**WHAT YOU ARE ASKED TO DO**
Extract the complete data exactly as given.
** BEGIN SOURCE DATA **
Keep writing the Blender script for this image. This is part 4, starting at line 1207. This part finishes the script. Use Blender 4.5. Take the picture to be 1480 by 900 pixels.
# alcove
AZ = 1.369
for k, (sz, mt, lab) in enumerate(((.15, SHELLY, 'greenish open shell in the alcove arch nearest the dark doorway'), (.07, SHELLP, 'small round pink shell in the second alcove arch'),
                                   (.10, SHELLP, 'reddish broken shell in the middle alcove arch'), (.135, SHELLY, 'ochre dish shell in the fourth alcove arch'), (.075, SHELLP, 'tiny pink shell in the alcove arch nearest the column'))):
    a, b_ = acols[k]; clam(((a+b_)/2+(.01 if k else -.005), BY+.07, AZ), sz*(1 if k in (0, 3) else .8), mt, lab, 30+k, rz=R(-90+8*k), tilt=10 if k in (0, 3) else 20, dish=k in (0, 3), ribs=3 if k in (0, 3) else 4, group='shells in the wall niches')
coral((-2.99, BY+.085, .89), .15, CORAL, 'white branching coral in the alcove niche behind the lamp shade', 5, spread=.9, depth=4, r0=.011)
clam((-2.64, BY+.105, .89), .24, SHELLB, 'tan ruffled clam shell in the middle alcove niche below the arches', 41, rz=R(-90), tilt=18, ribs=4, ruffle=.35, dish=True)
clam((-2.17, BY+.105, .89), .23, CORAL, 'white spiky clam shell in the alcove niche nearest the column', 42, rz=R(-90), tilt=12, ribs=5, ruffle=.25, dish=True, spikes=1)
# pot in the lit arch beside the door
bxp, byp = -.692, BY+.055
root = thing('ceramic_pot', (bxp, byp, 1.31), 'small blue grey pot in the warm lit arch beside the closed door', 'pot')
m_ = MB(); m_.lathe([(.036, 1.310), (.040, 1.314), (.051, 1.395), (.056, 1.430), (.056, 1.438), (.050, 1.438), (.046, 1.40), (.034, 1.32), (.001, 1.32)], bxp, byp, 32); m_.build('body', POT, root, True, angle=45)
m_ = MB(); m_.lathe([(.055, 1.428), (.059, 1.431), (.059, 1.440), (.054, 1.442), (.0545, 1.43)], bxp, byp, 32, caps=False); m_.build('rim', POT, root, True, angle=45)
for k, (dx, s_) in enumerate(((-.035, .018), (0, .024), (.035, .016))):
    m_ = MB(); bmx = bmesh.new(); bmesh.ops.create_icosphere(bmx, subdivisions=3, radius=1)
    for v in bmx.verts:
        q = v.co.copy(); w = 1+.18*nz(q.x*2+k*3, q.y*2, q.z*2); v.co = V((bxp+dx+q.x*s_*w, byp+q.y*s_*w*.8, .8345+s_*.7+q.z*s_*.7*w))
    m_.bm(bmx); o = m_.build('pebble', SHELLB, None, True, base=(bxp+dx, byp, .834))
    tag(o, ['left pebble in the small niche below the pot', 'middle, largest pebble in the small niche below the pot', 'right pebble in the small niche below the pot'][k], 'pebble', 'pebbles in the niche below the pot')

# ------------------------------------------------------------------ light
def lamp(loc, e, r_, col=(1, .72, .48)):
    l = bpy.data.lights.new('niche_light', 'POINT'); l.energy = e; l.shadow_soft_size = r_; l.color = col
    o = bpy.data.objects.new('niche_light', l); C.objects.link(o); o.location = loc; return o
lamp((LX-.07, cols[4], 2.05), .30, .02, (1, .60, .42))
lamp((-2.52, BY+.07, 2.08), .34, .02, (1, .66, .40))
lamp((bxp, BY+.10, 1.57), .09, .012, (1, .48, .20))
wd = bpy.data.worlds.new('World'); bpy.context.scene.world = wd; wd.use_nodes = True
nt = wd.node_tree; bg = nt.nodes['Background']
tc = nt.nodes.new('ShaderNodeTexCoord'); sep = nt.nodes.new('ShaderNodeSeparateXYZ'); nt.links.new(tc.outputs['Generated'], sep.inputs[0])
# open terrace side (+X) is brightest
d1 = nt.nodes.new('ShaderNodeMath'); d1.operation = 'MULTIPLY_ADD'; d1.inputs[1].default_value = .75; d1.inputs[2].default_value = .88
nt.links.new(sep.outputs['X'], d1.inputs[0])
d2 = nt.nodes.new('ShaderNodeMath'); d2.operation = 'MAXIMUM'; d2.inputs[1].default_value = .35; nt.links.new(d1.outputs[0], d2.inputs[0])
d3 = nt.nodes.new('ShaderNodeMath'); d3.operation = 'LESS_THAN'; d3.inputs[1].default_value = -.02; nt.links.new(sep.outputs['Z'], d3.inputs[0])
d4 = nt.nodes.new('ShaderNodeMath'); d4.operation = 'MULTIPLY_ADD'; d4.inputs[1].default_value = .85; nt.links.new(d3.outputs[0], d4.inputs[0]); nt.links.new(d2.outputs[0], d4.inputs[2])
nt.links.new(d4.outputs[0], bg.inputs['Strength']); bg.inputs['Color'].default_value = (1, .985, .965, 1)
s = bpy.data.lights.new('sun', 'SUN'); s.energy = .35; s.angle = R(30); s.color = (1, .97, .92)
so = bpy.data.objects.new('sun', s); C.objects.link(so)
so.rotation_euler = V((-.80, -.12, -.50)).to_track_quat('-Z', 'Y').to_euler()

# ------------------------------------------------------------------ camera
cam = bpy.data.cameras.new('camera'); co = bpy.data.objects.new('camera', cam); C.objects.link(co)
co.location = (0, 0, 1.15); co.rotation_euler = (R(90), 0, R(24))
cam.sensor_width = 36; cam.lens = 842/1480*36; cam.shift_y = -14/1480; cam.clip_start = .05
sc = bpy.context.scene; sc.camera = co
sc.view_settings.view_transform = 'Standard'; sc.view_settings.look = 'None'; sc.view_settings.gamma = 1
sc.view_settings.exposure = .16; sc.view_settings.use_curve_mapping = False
** END SOURCE DATA **
**SOLUTION FOR THIS TASK**
Keep writing the Blender script for this image. This is part 4, starting at line 1207. This part finishes the script. Use Blender 4.5. Take the picture to be 1480 by 900 pixels.
# alcove
AZ = 1.369
for k, (sz, mt, lab) in enumerate(((.15, SHELLY, 'greenish open shell in the alcove arch nearest the dark doorway'), (.07, SHELLP, 'small round pink shell in the second alcove arch'),
                                   (.10, SHELLP, 'reddish broken shell in the middle alcove arch'), (.135, SHELLY, 'ochre dish shell in the fourth alcove arch'), (.075, SHELLP, 'tiny pink shell in the alcove arch nearest the column'))):
    a, b_ = acols[k]; clam(((a+b_)/2+(.01 if k else -.005), BY+.07, AZ), sz*(1 if k in (0, 3) else .8), mt, lab, 30+k, rz=R(-90+8*k), tilt=10 if k in (0, 3) else 20, dish=k in (0, 3), ribs=3 if k in (0, 3) else 4, group='shells in the wall niches')
coral((-2.99, BY+.085, .89), .15, CORAL, 'white branching coral in the alcove niche behind the lamp shade', 5, spread=.9, depth=4, r0=.011)
clam((-2.64, BY+.105, .89), .24, SHELLB, 'tan ruffled clam shell in the middle alcove niche below the arches', 41, rz=R(-90), tilt=18, ribs=4, ruffle=.35, dish=True)
clam((-2.17, BY+.105, .89), .23, CORAL, 'white spiky clam shell in the alcove niche nearest the column', 42, rz=R(-90), tilt=12, ribs=5, ruffle=.25, dish=True, spikes=1)
# pot in the lit arch beside the door
bxp, byp = -.692, BY+.055
root = thing('ceramic_pot', (bxp, byp, 1.31), 'small blue grey pot in the warm lit arch beside the closed door', 'pot')
m_ = MB(); m_.lathe([(.036, 1.310), (.040, 1.314), (.051, 1.395), (.056, 1.430), (.056, 1.438), (.050, 1.438), (.046, 1.40), (.034, 1.32), (.001, 1.32)], bxp, byp, 32); m_.build('body', POT, root, True, angle=45)
m_ = MB(); m_.lathe([(.055, 1.428), (.059, 1.431), (.059, 1.440), (.054, 1.442), (.0545, 1.43)], bxp, byp, 32, caps=False); m_.build('rim', POT, root, True, angle=45)
for k, (dx, s_) in enumerate(((-.035, .018), (0, .024), (.035, .016))):
    m_ = MB(); bmx = bmesh.new(); bmesh.ops.create_icosphere(bmx, subdivisions=3, radius=1)
    for v in bmx.verts:
        q = v.co.copy(); w = 1+.18*nz(q.x*2+k*3, q.y*2, q.z*2); v.co = V((bxp+dx+q.x*s_*w, byp+q.y*s_*w*.8, .8345+s_*.7+q.z*s_*.7*w))
    m_.bm(bmx); o = m_.build('pebble', SHELLB, None, True, base=(bxp+dx, byp, .834))
    tag(o, ['left pebble in the small niche below the pot', 'middle, largest pebble in the small niche below the pot', 'right pebble in the small niche below the pot'][k], 'pebble', 'pebbles in the niche below the pot')

# ------------------------------------------------------------------ light
def lamp(loc, e, r_, col=(1, .72, .48)):
    l = bpy.data.lights.new('niche_light', 'POINT'); l.energy = e; l.shadow_soft_size = r_; l.color = col
    o = bpy.data.objects.new('niche_light', l); C.objects.link(o); o.location = loc; return o
lamp((LX-.07, cols[4], 2.05), .30, .02, (1, .60, .42))
lamp((-2.52, BY+.07, 2.08), .34, .02, (1, .66, .40))
lamp((bxp, BY+.10, 1.57), .09, .012, (1, .48, .20))
wd = bpy.data.worlds.new('World'); bpy.context.scene.world = wd; wd.use_nodes = True
nt = wd.node_tree; bg = nt.nodes['Background']
tc = nt.nodes.new('ShaderNodeTexCoord'); sep = nt.nodes.new('ShaderNodeSeparateXYZ'); nt.links.new(tc.outputs['Generated'], sep.inputs[0])
# open terrace side (+X) is brightest
d1 = nt.nodes.new('ShaderNodeMath'); d1.operation = 'MULTIPLY_ADD'; d1.inputs[1].default_value = .75; d1.inputs[2].default_value = .88
nt.links.new(sep.outputs['X'], d1.inputs[0])
d2 = nt.nodes.new('ShaderNodeMath'); d2.operation = 'MAXIMUM'; d2.inputs[1].default_value = .35; nt.links.new(d1.outputs[0], d2.inputs[0])
d3 = nt.nodes.new('ShaderNodeMath'); d3.operation = 'LESS_THAN'; d3.inputs[1].default_value = -.02; nt.links.new(sep.outputs['Z'], d3.inputs[0])
d4 = nt.nodes.new('ShaderNodeMath'); d4.operation = 'MULTIPLY_ADD'; d4.inputs[1].default_value = .85; nt.links.new(d3.outputs[0], d4.inputs[0]); nt.links.new(d2.outputs[0], d4.inputs[2])
nt.links.new(d4.outputs[0], bg.inputs['Strength']); bg.inputs['Color'].default_value = (1, .985, .965, 1)
s = bpy.data.lights.new('sun', 'SUN'); s.energy = .35; s.angle = R(30); s.color = (1, .97, .92)
so = bpy.data.objects.new('sun', s); C.objects.link(so)
so.rotation_euler = V((-.80, -.12, -.50)).to_track_quat('-Z', 'Y').to_euler()

# ------------------------------------------------------------------ camera
cam = bpy.data.cameras.new('camera'); co = bpy.data.objects.new('camera', cam); C.objects.link(co)
co.location = (0, 0, 1.15); co.rotation_euler = (R(90), 0, R(24))
cam.sensor_width = 36; cam.lens = 842/1480*36; cam.shift_y = -14/1480; cam.clip_start = .05
sc = bpy.context.scene; sc.camera = co
sc.view_settings.view_transform = 'Standard'; sc.view_settings.look = 'None'; sc.view_settings.gamma = 1
sc.view_settings.exposure = .16; sc.view_settings.use_curve_mapping = False